**Supplied material**
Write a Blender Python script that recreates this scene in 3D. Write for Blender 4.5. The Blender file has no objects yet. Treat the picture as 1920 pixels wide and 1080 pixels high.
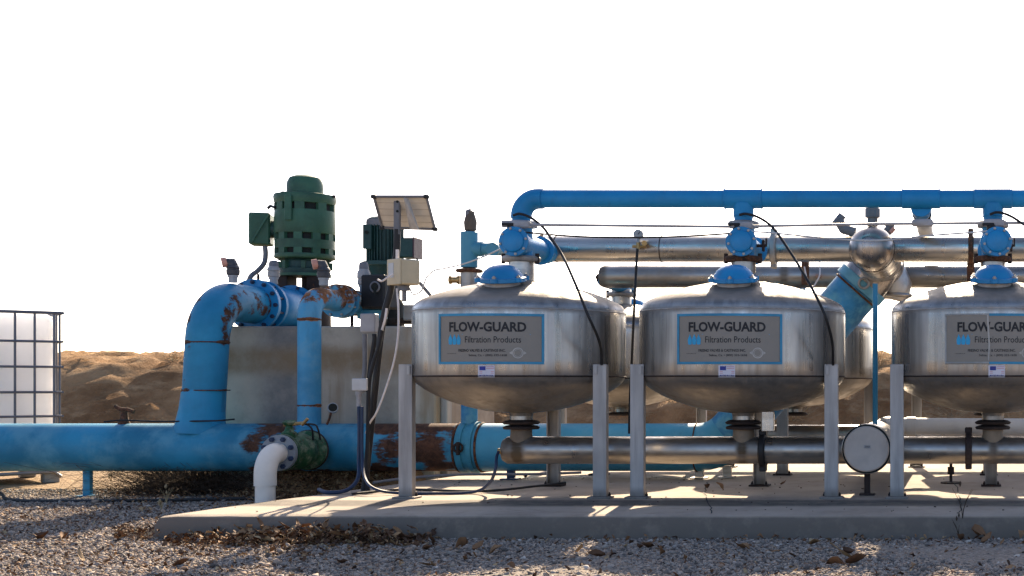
import bpy, math, random
from mathutils import Vector, Matrix, noise as mnoise
import numpy as np
R = math.radians
random.seed(7)
rng = np.random.default_rng(7)
scene = bpy.context.scene
col = scene.collection
# ------------------------------------------------------------------ camera, light
F, VX, VY, EYE = 2500.0, 1815.0, 722.0, 0.656      # lens and horizon of the photograph; z = 0 is the top of the pad
cam = bpy.data.cameras.new('camera'); cam_o = bpy.data.objects.new('camera', cam); col.objects.link(cam_o)
cam_o.location = (0, 0, EYE); cam_o.rotation_euler = (R(90), 0, 0)
cam.lens = F / 1920 * 36; cam.sensor_width = 36; cam.clip_end = 3000
cam.shift_x = -(VX - 960) / 1920; cam.shift_y = (VY - 540) / 1920
scene.camera = cam_o
SUN = Vector((-0.12, 1.0, 0.595)).normalized()
world = bpy.data.worlds.new('World'); scene.world = world; world.use_nodes = True
wn = world.node_tree.nodes; wl = world.node_tree.links
bg = wn['Background']; sky = wn.new('ShaderNodeTexSky'); sky.sky_type = 'NISHITA'; sky.sun_disc = False
sky.sun_elevation = math.asin(SUN.z); sky.sun_rotation = math.atan2(SUN.x, SUN.y)
sky.dust_density = 1.6; sky.air_density = 0.5; sky.ozone_density = 0.25
wl.new(sky.outputs[0], bg.inputs[0]); bg.inputs[1].default_value = 0.12
sl = bpy.data.lights.new('sun', 'SUN'); sl.energy = 5.0; sl.angle = R(0.5); sl.color = (1.0, 0.81, 0.58)
so = bpy.data.objects.new('sun', sl); col.objects.link(so); so.rotation_euler = SUN.to_track_quat('Z', 'Y').to_euler()
so.location = (-3, 20, 14)
vs = scene.view_settings; vs.view_transform = 'Standard'; vs.look = 'None'; vs.gamma = 1; vs.use_curve_mapping = False
vs.exposure = 1.4

# ------------------------------------------------------------------ helpers
def P(x, y, d): return Vector(((x - VX) * d / F, d, EYE + (VY - y) * d / F))

def basis(ax):
    ax = Vector(ax).normalized()
    up = Vector((0, 0, 1)) if abs(ax.z) < 0.9 else Vector((0, 1, 0))
    u = up.cross(ax).normalized(); v = ax.cross(u).normalized()
    return u, v, ax

class MB:
    def __init__(s): s.v = []; s.f = []
    def add(s, v, f):
        n = len(s.v); s.v += [tuple(p) for p in v]; s.f += [tuple(i + n for i in q) for q in f]; return s
    def box(s, c, size, rot=None, bev=0.0):
        hx, hy, hz = (k / 2 for k in size)
        M = rot if rot is not None else Matrix.Identity(3); c = Vector(c)
        if bev <= 0:
            vs_ = [c + M @ Vector((x, y, z)) for x in (-hx, hx) for y in (-hy, hy) for z in (-hz, hz)]
            return s.add(vs_, [(0, 1, 3, 2), (4, 6, 7, 5), (0, 4, 5, 1), (2, 3, 7, 6), (0, 2, 6, 4), (1, 5, 7, 3)])
        b = bev; vv = []; idx = {}
        for sx in (-1, 1):
            for sy in (-1, 1):
                for sz in (-1, 1):
                    for k in range(3):
                        p = [sx * hx, sy * hy, sz * hz]
                        for j in range(3):
                            if j != k: p[j] -= (sx, sy, sz)[j] * b
                        idx[(sx, sy, sz, k)] = len(vv); vv.append(c + M @ Vector(p))
        ff = []
        g = lambda a, b_, c_, k: idx[(a, b_, c_, k)]
        for q in (-1, 1):
            ff.append([g(q, -1, -1, 0), g(q, 1, -1, 0), g(q, 1, 1, 0), g(q, -1, 1, 0)][::q])
            ff.append([g(-1, q, -1, 1), g(-1, q, 1, 1), g(1, q, 1, 1), g(1, q, -1, 1)][::q])
            ff.append([g(-1, -1, q, 2), g(1, -1, q, 2), g(1, 1, q, 2), g(-1, 1, q, 2)][::q])
        for a in (-1, 1):
            for b_ in (-1, 1):
                o = a * b_
                ff.append([g(a, b_, -1, 0), g(a, b_, -1, 1), g(a, b_, 1, 1), g(a, b_, 1, 0)][::o])
                ff.append([g(a, -1, b_, 2), g(a, 1, b_, 2), g(a, 1, b_, 0), g(a, -1, b_, 0)][::-o] if True else 0)
                ff.append([g(-1, a, b_, 1), g(1, a, b_, 1), g(1, a, b_, 2), g(-1, a, b_, 2)][::-o])
                for c_ in (-1, 1):
                    ff.append([g(a, b_, c_, 0), g(a, b_, c_, 1), g(a, b_, c_, 2)][::a * b_ * c_])
        return s.add(vv, ff)
    def tube(s, pts, r, seg=20, caps=True):
        pts = [Vector(p) for p in pts]; n = len(pts)
        rs = r if isinstance(r, (list, tuple)) else [r] * n
        T = []
        for i in range(n):
            t = (pts[min(i + 1, n - 1)] - pts[max(i - 1, 0)])
            T.append(t.normalized() if t.length > 1e-9 else Vector((0, 0, 1)))
        u, v, _ = basis(T[0]); V = []; Fc = []
        for i in range(n):
            if i:
                q = T[i - 1].rotation_difference(T[i]); u = q @ u
            u = (u - T[i] * u.dot(T[i])).normalized(); v = T[i].cross(u)
            for k in range(seg):
                a = 2 * math.pi * k / seg
                V.append(pts[i] + (u * math.cos(a) + v * math.sin(a)) * rs[i])
        for i in range(n - 1):
            for k in range(seg):
                a, b = i * seg + k, i * seg + (k + 1) % seg
                Fc.append((a, b, b + seg, a + seg))
        if caps:
            Fc.append(tuple(range(seg))[::-1]); Fc.append(tuple(range((n - 1) * seg, n * seg)))
        return s.add(V, Fc)
    def cyl(s, p0, p1, r, r1=None, seg=24, caps=True):
        return s.tube([p0, p1], [r, r if r1 is None else r1], seg, caps)
    def lathe(s, prof, c=(0, 0, 0), ax=(0, 0, 1), seg=32, caps=True, sx=1.0):
        u, v, w = basis(ax); c = Vector(c); V = []; Fc = []
        for (r, z) in prof:
            for k in range(seg):
                a = 2 * math.pi * k / seg
                V.append(c + w * z + (u * math.cos(a) * sx + v * math.sin(a)) * max(r, 1e-4))
        for i in range(len(prof) - 1):
            for k in range(seg):
                a, b = i * seg + k, i * seg + (k + 1) % seg
                Fc.append((a, b, b + seg, a + seg))
        if caps:
            Fc.append(tuple(range(seg))[::-1]); Fc.append(tuple(range((len(prof) - 1) * seg, len(prof) * seg)))
        return s.add(V, Fc)
    def torus(s, c, ax, R_, r, seg=40, m=10, prof=None):
        u, v, w = basis(ax); c = Vector(c); V = []; Fc = []
        for i in range(seg):
            a = 2 * math.pi * i / seg; d = u * math.cos(a) + v * math.sin(a)
            for k in range(m):
                b = 2 * math.pi * k / m
                V.append(c + d * (R_ + r * math.cos(b)) + w * (r * math.sin(b) * (prof or 1)))
        for i in range(seg):
            for k in range(m):
                a = i * m + k; b = i * m + (k + 1) % m; i2 = ((i + 1) % seg) * m
                Fc.append((a, i2 + k, i2 + (k + 1) % m, b))
        return s.add(V, Fc)

def fillet(pts, rad, n=10):
    pts = [Vector(p) for p in pts]; out = [pts[0]]
    for i in range(1, len(pts) - 1):
        r = rad[i - 1] if isinstance(rad, (list, tuple)) else rad
        a, b, c = pts[i - 1], pts[i], pts[i + 1]
        d0 = (a - b).normalized(); d1 = (c - b).normalized()
        ang = d0.angle(d1); t = r / math.tan(ang / 2)
        p0 = b + d0 * t; p1 = b + d1 * t
        cen = b + (d0 + d1).normalized() * (r / math.sin(ang / 2))
        e0 = p0 - cen; e1 = p1 - cen; th = e0.angle(e1); axn = e0.cross(e1).normalized()
        for k in range(n + 1):
            out.append(cen + Matrix.Rotation(th * k / n, 3, axn) @ e0)
    out.append(pts[-1]); return out

def smooth(pts, n=8):
    pts = [Vector(p) for p in pts]
    q = [pts[0] * 2 - pts[1]] + pts + [pts[-1] * 2 - pts[-2]]; out = []
    for i in range(1, len(q) - 2):
        a, b, c, d = q[i - 1:i + 3]
        for k in range(n):
            t = k / n
            out.append(0.5 * ((2 * b) + (c - a) * t + (2 * a - 5 * b + 4 * c - d) * t * t + (3 * b - a - 3 * c + d) * t ** 3))
    out.append(pts[-1]); return out

LOCAL = set()
def link(name, me, mat, parent=None):
    o = bpy.data.objects.new(name, me); col.objects.link(o)
    if mat and not me.materials: me.materials.append(mat)
    if parent is not None:
        o.parent = parent
        if parent.type == 'EMPTY' and parent.name not in LOCAL: o.location = -parent.location
    return o
def mesh(name, mb, flat=False, ang=35):
    me = bpy.data.meshes.new(name); me.from_pydata(mb.v, [], mb.f); me.update()
    if not flat:
        me.shade_smooth(); me.set_sharp_from_angle(angle=R(ang))
    return me
def part(name, mb, mat, parent, flat=False, label=None):
    o = link(name, mesh(name, mb, flat), mat, parent)
    if label: o['label'] = label
    return o
def tag(o, label, cat, group=None):
    o['label'] = label; o['category'] = cat
    if group: o['group'] = group
    return o
def thing(name, label, cat, loc=(0, 0, 0), group=None, local=False):
    o = bpy.data.objects.new(name, None); col.objects.link(o); o.location = loc; o.empty_display_size = 0.05
    if local: LOCAL.add(o.name)
    return tag(o, label, cat, group)
def solo(name, mb, mat, label, cat, group=None, flat=False, loc=None):
    if loc is None: loc = mb.v[0]
    L = Vector(loc); mb.v = [tuple(Vector(p) - L) for p in mb.v]
    o = link(name, mesh(name, mb, flat), mat); o.location = L
    return tag(o, label, cat, group)
def struct(name, me, mat, kind='structure'):
    o = link(name, me, mat); o['kind'] = kind; return o
BOLT = {}
def bolts(parent, c, ax, Rr, n, r, h, mat, off=0.0, name='bolt'):
    key = (r, h, mat.name)
    if key not in BOLT:
        m = MB().lathe([(r, 0), (r, h * .6), (r * .8, h * .65), (r * .55, h * .66), (r * .55, h), ], seg=6)
        BOLT[key] = mesh(name, m, True)
    u, v, w = basis(ax); c = Vector(c)
    base = -parent.location if (parent.type == 'EMPTY' and parent.name not in LOCAL) else Vector((0, 0, 0))
    for k in range(n):
        a = 2 * math.pi * (k + off) / n
        o = link(name, BOLT[key], mat, parent)
        o.location = base + c + (u * math.cos(a) + v * math.sin(a)) * Rr
        o.rotation_euler = w.to_track_quat('Z', 'Y').to_euler()
def copy_tree(o, parent=None, skip=()):
    loc = o.name in LOCAL
    c = o.copy(); col.objects.link(c)
    if loc: LOCAL.add(c.name)
    if parent: c.parent = parent
    for ch in list(o.children):
        if ch.name.split('.')[0] not in skip: copy_tree(ch, c, skip)
    return c

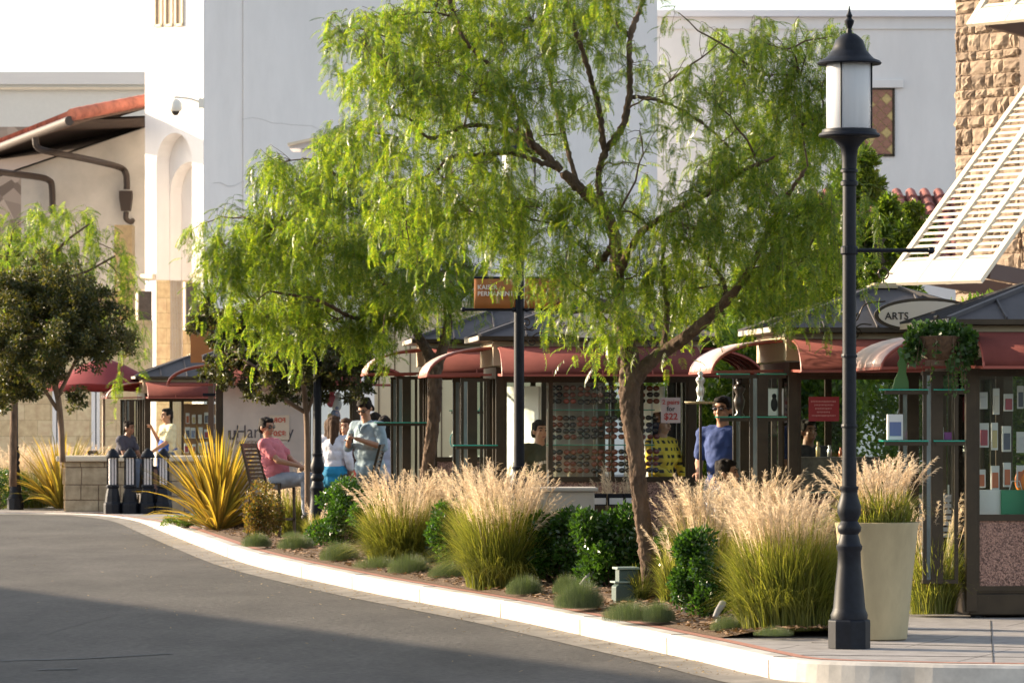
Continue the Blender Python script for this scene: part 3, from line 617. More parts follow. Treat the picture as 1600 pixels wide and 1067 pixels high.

**What the task asks**
Count how many lines contain "part" and give only that count.

**Reply to the exercise**
2